##### Source material #####

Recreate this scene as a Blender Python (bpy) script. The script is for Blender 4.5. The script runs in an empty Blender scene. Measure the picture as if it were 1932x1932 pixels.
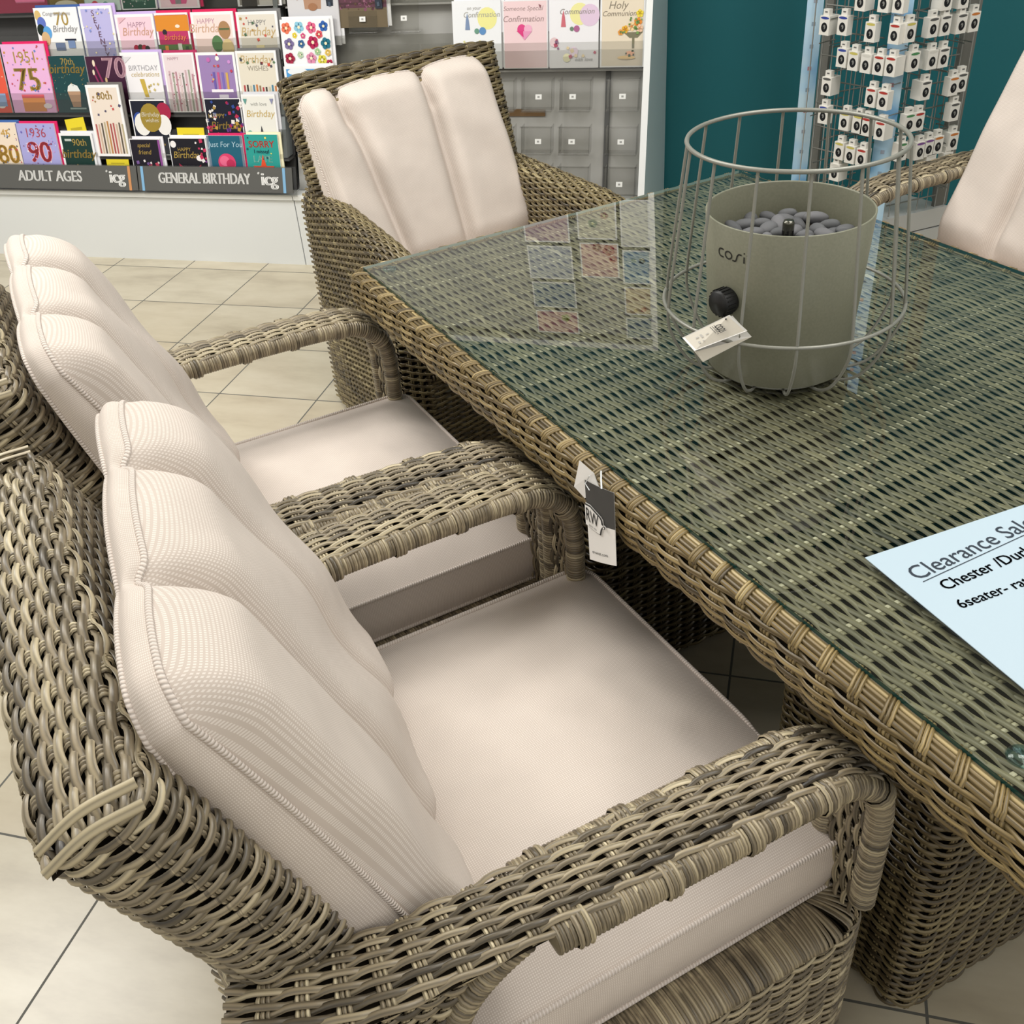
import bpy, math, random
import numpy as np
from mathutils import Matrix, Vector
C = bpy.context.scene.collection
PI = math.pi
rng = np.random.default_rng(7)
random.seed(5)

# ------------------------------------------------------------------ camera, world, lights, exposure
CAM_H = 1.52
YAW, PITCH, ROLL, FPX = math.radians(-16.977), math.radians(35.038), math.radians(4.527), 1928.9
def cam_rot():
    cy, sy, cp, sp, cr, sr = math.cos(YAW), math.sin(YAW), math.cos(PITCH), math.sin(PITCH), math.cos(ROLL), math.sin(ROLL)
    f = np.array([sy*cp, cy*cp, -sp]); r = np.array([cy, -sy, 0.0]); d = np.cross(f, r)
    return np.stack([cr*r+sr*d, -sr*r+cr*d, f])
RC = cam_rot()
cam = bpy.data.cameras.new('camera'); cam_o = bpy.data.objects.new('camera', cam); C.objects.link(cam_o)
cam.sensor_width = 36; cam.lens = FPX/1932*36; cam.clip_start = 0.05
M = Matrix.Identity(4)
for i in range(3):
    M[i][0] = RC[0][i]; M[i][1] = -RC[1][i]; M[i][2] = -RC[2][i]
M[2][3] = CAM_H
cam_o.matrix_world = M
bpy.context.scene.camera = cam_o

w = bpy.data.worlds.new('world'); bpy.context.scene.world = w; w.use_nodes = True
w.node_tree.nodes['Background'].inputs[0].default_value = (1.0, 0.985, 0.96, 1)
w.node_tree.nodes['Background'].inputs[1].default_value = 0.75
def area(name, loc, sx, sy, power, rot=(0, 0, 0), col=(1, 0.98, 0.945)):
    l = bpy.data.lights.new(name, 'AREA'); l.shape = 'RECTANGLE'; l.size = sx; l.size_y = sy; l.energy = power; l.color = col
    o = bpy.data.objects.new(name, l); C.objects.link(o); o.location = loc; o.rotation_euler = rot
    return o
area('ceiling_light_panel', (-1.6, 0.6, 2.98), 1.6, 1.6, 13)
area('ceiling_light_panel', (1.4, 0.6, 2.98), 1.6, 1.6, 34)
area('ceiling_light_panel', (-1.6, -2.0, 2.98), 2.0, 1.6, 19)
area('ceiling_light_panel', (1.4, -2.0, 2.98), 2.0, 1.6, 19)
area('ceiling_light_panel', (-3.0, 1.9, 2.98), 1.2, 1.0, 72)
area('ceiling_light_panel', (-1.2, 2.0, 2.98), 1.2, .9, 34)
area('ceiling_light_panel', (0.8, 2.0, 2.98), 1.2, .9, 34)
vs = bpy.context.scene.view_settings
vs.view_transform = 'Standard'; vs.look = 'None'; vs.gamma = 1; vs.use_curve_mapping = False
vs.exposure = -0.08

# ------------------------------------------------------------------ frames of the place
TA = math.radians(-46.6)                       # direction of the table's long side
TL = np.array([math.cos(TA), math.sin(TA)]); TN = np.array([-math.sin(TA), math.cos(TA)])
def W(l, n, z): return (l*TL[0]+n*TN[0], l*TL[1]+n*TN[1], z)
def ray(px, py):
    d = np.array([(px-966)/FPX, (py-966)/FPX, 1.0]); return RC.T@d
def at_y(px, py, y0, k=0.0, z0=0.0):            # point on the plane y = y0 + k*(z-z0)
    d = ray(px, py); t = (y0+k*(CAM_H-z0))/(d[1]-k*d[2]); return np.array([0, 0, CAM_H])+t*d
def at_plane(px, py, p0, nrm):
    d = ray(px, py); o = np.array([0, 0, CAM_H]); t = np.dot(np.array(p0)-o, nrm)/np.dot(d, nrm); return o+t*d

# ------------------------------------------------------------------ materials
def lin(c): return c/12.92 if c <= .04045 else ((c+.055)/1.055)**2.4
def rgb(h):
    h = h.lstrip('#'); return tuple(lin(int(h[i:i+2], 16)/255) for i in (0, 2, 4))+(1,)
def mat(name, col='#ffffff', rough=.5, metal=0.0, spec=.5):
    m = bpy.data.materials.new(name); m.use_nodes = True
    b = m.node_tree.nodes['Principled BSDF']
    b.inputs['Base Color'].default_value = rgb(col) if isinstance(col, str) else tuple(col)+(1,)
    b.inputs['Roughness'].default_value = rough; b.inputs['Metallic'].default_value = metal
    b.inputs['Specular IOR Level'].default_value = spec
    return m
class NT:
    def __init__(s, m): s.t = m.node_tree; s.n = s.t.nodes; s.b = s.n['Principled BSDF']
    def new(s, typ, **kw):
        n = s.n.new(typ)
        for k, v in kw.items(): setattr(n, k, v)
        return n
    def link(s, a, b): s.t.links.new(a, b)
    def math(s, op, a, b=None):
        n = s.new('ShaderNodeMath', operation=op)
        for i, x in enumerate((a, b)):
            if x is None: continue
            if isinstance(x, (int, float)): n.inputs[i].default_value = x
            else: s.link(x, n.inputs[i])
        return n.outputs[0]
    def ramp(s, fac, stops):
        n = s.new('ShaderNodeValToRGB'); e = n.color_ramp.elements
        while len(e) < len(stops): e.new(.5)
        for i, (p, c) in enumerate(stops): e[i].position = p; e[i].color = rgb(c)
        s.link(fac, n.inputs[0]); return n.outputs[0]
    def mix(s, fac, a, b, mode='MIX'):
        n = s.new('ShaderNodeMix', data_type='RGBA', blend_type=mode)
        for i, x in ((0, fac), (6, a), (7, b)):
            if isinstance(x, (int, float)): n.inputs[i].default_value = x
            elif isinstance(x, tuple): n.inputs[i].default_value = x
            else: s.link(x, n.inputs[i])
        return n.outputs[2]
_pm = {}
def paper(h):
    if h not in _pm: _pm[h] = mat('print_'+h.strip('#'), h, .55, 0, .3)
    return _pm[h]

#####

*Work instructions*: Skip the pictures, please, and transcribe only the lines from the beginning of the material through the one that contains "random.seed(5)".

*Response to the exercise*:
Recreate this scene as a Blender Python (bpy) script. The script is for Blender 4.5. The script runs in an empty Blender scene. Measure the picture as if it were 1932x1932 pixels.
import bpy, math, random
import numpy as np
from mathutils import Matrix, Vector
C = bpy.context.scene.collection
PI = math.pi
rng = np.random.default_rng(7)
random.seed(5)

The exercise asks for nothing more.